In 2004, Mr. Battles, 35, founded the Johnny Cash Birthday Bash (the fifth edition of which will celebrate what would have been Cash’s 76th birthday Saturday night at Southpaw, in Park Slope), the Brooklyn Country Music Festival, the monthly jam session CasHank Hootenanny, and a less frequent performance series called Jugfest. By his and others’ estimates, there are as many as 40 bands playing country music in the city.

“I had this idea when I was starting up the first festival,” Mr. Battles said recently while sitting on a worn sofa in the living room of his two-bedroom apartment overlooking the Prospect Expressway. “If we all got together, we could bring all the fans together, create a base. When I was playing solo, no one would come and see me. They would hear ‘country music,’ and leave between sets.”

Three years later, the city’s country music scene is fragmented but growing, and largely centered in Brooklyn, according to band members. In addition to Mr. Battles’s events, one can attend the Kings County Opry, the Brooklyn County Fair, and regular country music get-togethers at several bars sympathetic to the distinctive twang, like Hank’s Saloon on Atlantic Avenue and Freddy’s Back Room on Dean Street. In Manhattan, there are shows at the recently opened barbecue restaurant Hill Country, a regular Honky Tonk Happy Hour at the Living Room, and bluegrass and country jams at the Baggot Inn.

“We are really trying to encourage people to write original country,” the lead singer and songwriter for the group Larune, Kamara Thomas, said. She and her band members started the Honky Tonk Happy Hour at the Living Room. “We have something going on in New York. We just aren’t sure what it is yet.”
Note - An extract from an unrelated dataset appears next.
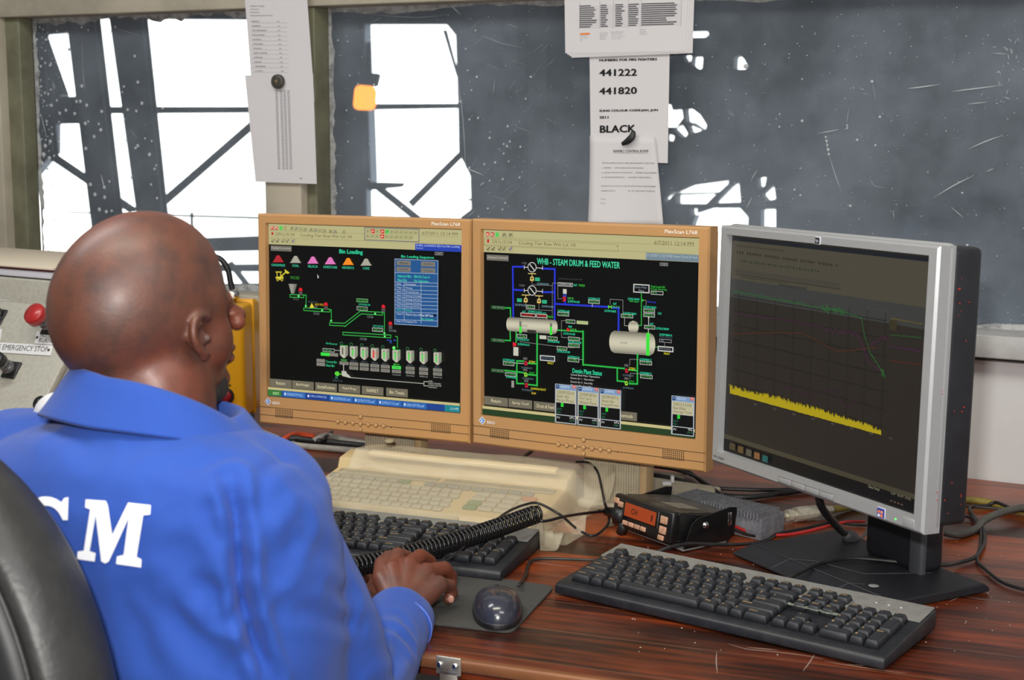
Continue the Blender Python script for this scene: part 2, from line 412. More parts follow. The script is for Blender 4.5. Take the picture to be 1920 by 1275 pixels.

The bands play everything from bluegrass to old-time to honky-tonk to rockabilly, but there is one thread of unity stitched through most of the country music being made in the city: It’s nothing like the smooth, country-pop that has made artists like Clint Black and Faith Hill household names nationwide, and is more in the tradition of country music deities like Cash, Hank Williams, and Ralph Stanley.

“Here it’s rougher, simpler,” an accordion and guitar player in Brooklyn, Andrew Schmidt, said. “It’s back to that early era of country, the 1950s through the 1970s.” Mr. Schmidt, a native of Texas, said that Southerners usually react with alarm when they walk into a Brooklyn country show. “They are expecting something like the modern country that is on the radio back home,” he said.

Where the songs of “rural” country music have rolling hills and tin roofs, “Brooklyn has the ‘G’ train and tiny apartments and the Red Hook docks,” said Rebecca Birmingham, host of WNYU’s “Honky Tonk Radio Girl,” one of the only country radio shows in the city. “It’s everyday life.”

New York life, that is. Music writers searching for new terminology though the years have described the genre as “countrypolitan” and “cow punk.” One of Mr. Battles’s songs is called “Please Mr. Landlord, Turn Up the Heat.” Another describes an employee in a Manhattan cubicle: “She ain’t got a co-op or a 401(k) / but she’s thinking about starting a band.” “A lot, of course, is autobiographical,” Mr. Battles said.

Though he was raised on a dairy and Christmas tree farm in the town of Chesterland, just outside of Cleveland, he moved to New York after college to take a paralegal job, hauling along one of his grandfather’s old banjos. He now works at a music publishing office.

Ms. Birmingham, 22, a senior at New York University and Mr. Battles’s girlfriend, first started listening to country music when she arrived at college. It prompted a musical awakening, and a slight name change.

“It never occurred to me to call myself Becky until I started hanging around country music people,” she said.

The two met at Mr. Battles’s CasHank Hootenany, which is a conflation of the names of country stars Johnny Cash and Hank Williams. It takes place at a bar called Buttermilk, two blocks from Mr. Battles’s home.

The night usually begins when the bartender, Willy, passes a bottle of Jim Beam and a metal shot glass over the scuffed wooden counter to Mr. Battles, who emcees the event, sings, and plies anyone willing to come onstage and sing with liquor. On a recent Thursday evening, the bar filled up quickly, and Mr. Battles was joined by a man playing a bass made from a sink, a subway motorman with an electric guitar, a transvestite slide guitar player, an accordion player, and a bearded fiddler.

“This ain’t my band,” Mr. Battles said, squinting into the crowd and dipping his head so that his cowboy hat shaded his eyes. “They just showed up one day.”

Sitting in his living room later, Mr. Battles reflected on his banjo-playing grandfather.

“He was a steel worker and wrote his own songs, and grandma sang on the radio,” he said. “When I was younger, he told me I was ‘going to Hollywood.’ I guess I ended up in Brooklyn.”